As fund manager James Anderson leaves Edinburgh-based investment giant Baillie Gifford after almost 40 years, he has shared more of his thoughts on asset management and so-called “growth” investing.

Anderson’s latest views are published in an interview with London’s Financial Times newspaper on April 16.

They include Anderson’s opinion that “in many ways” the best investor of the last 30 years has been Jeff Bezos — and that fund managers should be “brave, radical and perhaps overly optimistic at times about one’s abilities …”

Somewhat controversially, Anderson said some UK fund managers “can be totally mediocre but still earn a lot of money …”

On politics, Anderson said that while he’s “emotionally in favour” of Scottish independence “to some extent,” a break from the UK “would be pretty dramatic.”

Anderson, who has been joint manager of the Scottish Mortgage Investment Trust plc, Baillie Gifford’s flagship fund, will become chairman of Swedish investment company Kinnevik AB.

Scottish Mortgage is the UK’s biggest investment trust. The closed-end fund manages assets of about £17 billion and has a stock market value of around £14 billion, making it a constituent of the FTSE 100 and the second-biggest listed company managed in Scotland after SSE when measured by stock market value.

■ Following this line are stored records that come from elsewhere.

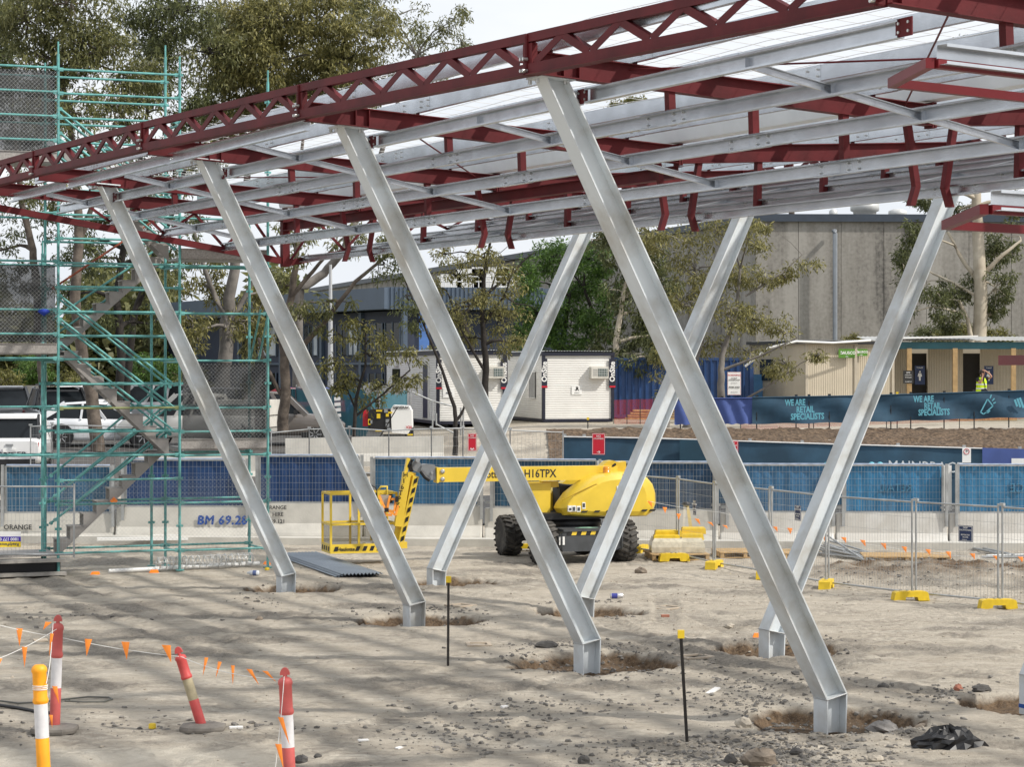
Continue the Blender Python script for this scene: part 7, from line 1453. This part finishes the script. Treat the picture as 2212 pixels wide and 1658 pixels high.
t = thing('pipe_lengths', gd(2120, 1200)[:], 'a few long pipes and rails lying at the far right behind the fence', 'pipes')
for a, b in (((2075, 1184), (2160, 1203)), ((2090, 1182), (2190, 1206)), ((2130, 1206), (2260, 1204)), ((2100, 1184), (2270, 1187)), ((2120, 1209), (2280, 1210))): m = MB(); m.tube(gd(*a)+UP*.05, gd(*b)+UP*.06, .03, 6); m.build('pipe', STEEL, t)
# wrapped stack of fence feet with a tripod leaning on it
c = gd(1462, 1205); t = thing('wrapped_stack', c[:], 'plastic-wrapped stack of yellow fence feet on a pallet beside the lift', 'wrapped stack'); q = np.random.RandomState(3)
m = MB(); rings = []
for z, s in ((.14, 1), (.26, 1.02), (.38, .98), (.46, .9)): rings.append([c+V((x*s*.58*(1+.03*q.rand()), y*s*.45*(1+.03*q.rand()), z)) for x, y in ((-1, -1), (-.3, -1.03), (.3, -1), (1, -1), (1.02, 0), (1, 1), (.2, 1), (-1, 1), (-1.02, 0))])
m.loft(rings, sm=False); m.build('plastic_wrap', M('milky_wrap', (.66, .62, .50), .25, 0, .15, 8), t)
for x, y, z, s in ((-.2, -.1, .55, .62), (.38, .1, .60, .55), (.34, -.1, .48, .5), (-.25, -.2, .46, .6)):
    m = MB(); m.loft([[c+V((x+a*s*k, y+b*.17*k, z+h)) for a, b in ((-.5, -1), (.5, -1), (.5, 1), (-.5, 1))] for h, k in ((-.07, 1), (.05, .96), (.075, .88))], sm=False); m.build('foot_block', YELB, t)
p = gd(1487, 1200); t = thing('tripod', p[:], 'folded yellow surveying tripod leaning on the wrapped stack', 'tripod')
for k, (dx, dy) in enumerate(((-.16, 0), (.10, -.05), (.16, .05))):
    m = MB(); m.beam(p+V((dx, dy-.25, .0)), p+V((dx*.2-.05, .0, 1.15)), .05, .03, (0, 1, 0)); m.build('leg', M('tripod_yellow', (.62, .50, .22), .5) if k else M('tripod_pale', (.65, .62, .55), .5), t)
m = MB(); m.lathe(p+V((-.05, 0, 1.14)), [(.09, 0), (.10, .03), (.06, .07)], 12); m.build('head', BLACK, t)
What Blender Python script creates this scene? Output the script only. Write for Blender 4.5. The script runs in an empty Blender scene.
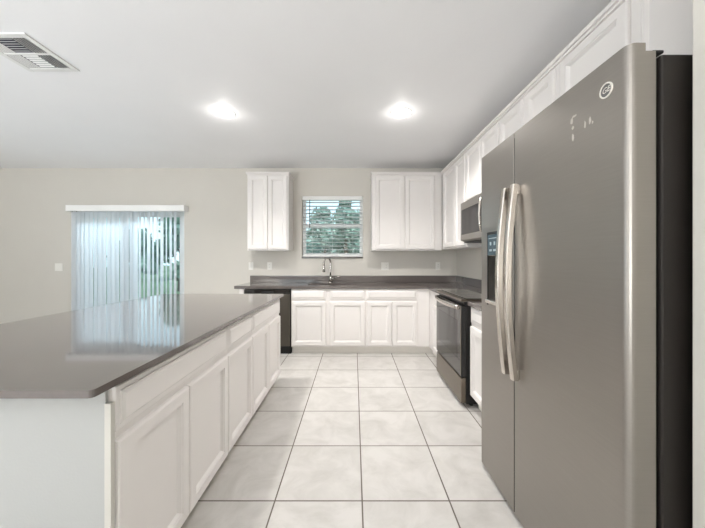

On the issue of what makes a great entrepreneur, Anderson said: “I actually think in many ways the best investor, not just businessperson, of the last 30 years has been Jeff Bezos.”

Anderson told the London newspaper he attended a dinner at the Sun Valley Conference in Idaho in 2013, when Amazon founder Bezos explained how Amazon’s key ingredients such as processing power, bandwidth and disk space were becoming twice as cheap every 12 to 18 months — an example of Moore’s Law.

“Bezos then paused and added, ‘I don’t know where this will take us, but I know it’s going to be exciting’,” Anderson said.

Anderson said that in his time at the Edinburgh firm, Baillie Gifford tried to identify as many “outlier” companies as possible.

“I would absolutely accept that you’ve got to do something brave, radical and perhaps overly optimistic at times about one’s abilities to do it,” he told the newspaper, which said Anderson’s style has sometimes “ruffled feathers internally” at Baillie Gifford.

On so-called “growth” investing, Anderson said: “The last thing I want to imply is that there are not going to be periods of pain.”

On the question of why the UK hasn’t grown giant tech companies, Anderson told the newspaper: “I think it’s the absence of networks and connections that really strikes me a lot, compared with certainly West Coast America.”

However, Anderson also criticised the “box-ticking” nature of environmental, social and governance (ESG) investing frameworks which make it difficult for companies to “build their unusualness.”

He then addressed his own UK investment management trade, arguing that the UK fund management industry favours receiving dividends for income rather than reinvesting them for growth.

Anderson said the fee structure of UK investment management means that “you can be totally mediocre but still earn a lot of money . . . therefore the incentive is to maintain your job rather than put your head above the parapet.”

On the prospect of Scottish independence, Anderson told the newspaper he “doesn’t have much sympathy with the current Westminster government.”

He said that while he’s “emotionally in favour of [independence] to some extent,” a break from the UK “would be pretty dramatic.”

However, he mused that “in some imaginary world where there was a liberal (UK) Labour government in power, and Scotland could also rejoin Europe, then I think it can work, yes.”